I want to write a new vertical credit call spread and offer it for sale. But I have no idea how to set my asking price, and I have not found anything on this subject in the literature. Suggestions would be most welcome.
Are these options on futures contracts? Simply create the spread on the TT platform and TT will generate the implied bid / ask spread for you. Then submit the contract request to the exchange and they'll create the exchange defined spread for you.
Sell the vertical with a limit order. Post your broker/trading tool and someone may respond with an example order.
You need to sit down with your computer and do some serious homework.

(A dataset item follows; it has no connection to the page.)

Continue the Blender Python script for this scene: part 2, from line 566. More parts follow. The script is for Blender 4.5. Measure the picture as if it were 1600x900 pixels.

Start on your brokers website, where you should *expect* to find materials executed on the platform you use. Hit youtube -- google vertical credit spread. Then come back with whatever questions you have. Or, find a tutor. I've seen them on craigslist -- about $1000 an hour. Might save you money. Seriously.
Thanks for your suggestions. Mr. Rooney, these will be verticals on ETFs, equities and indices, no futures. Any place else I can go to get bid/asks on those? I've been doing vertical credit spreads for years, but these were EXISTING spreads found on ToS Spread Hacker, not newly created spreads. Stepandfetchit, of course it will be a limit order. Tommcginnis, been there, done those (not the $1,000 tutor!). Recall please that I posted that "I have not found anything on this subject in the literature."
Larry_G: I'm not following what you want! If you already know how to place the limit order for your trade, you have access to the BID/ASK of each leg of the spread as well as the Mid and Natural of the Spread! What more do you seek? -- For very liquid instruments (Near the money SPY for example), the MID price of the spread is close to a fair price. -- You set your price according to your requirements.
Make a spread on the order ticket. Look at the mid-price. Provided the volatilities on the chain are not "off", then you then ask for that price or better. You can't get any closer to real world pricing than that.
First, my thanks to all who posted constructive answers to my question. Here's what I think you are saying: There's no need to set a bid/ask or price for the spread per se. If you are writing a bear call spread (for example), you simply use limits to set the minimum you will accept for the short and the maximum you are willing to pay for the long, using for guidance the respective current bids/asks for each leg. Is this correct? If so, that's all I need to know. If not, I'll answer JackRab's question tomorrow.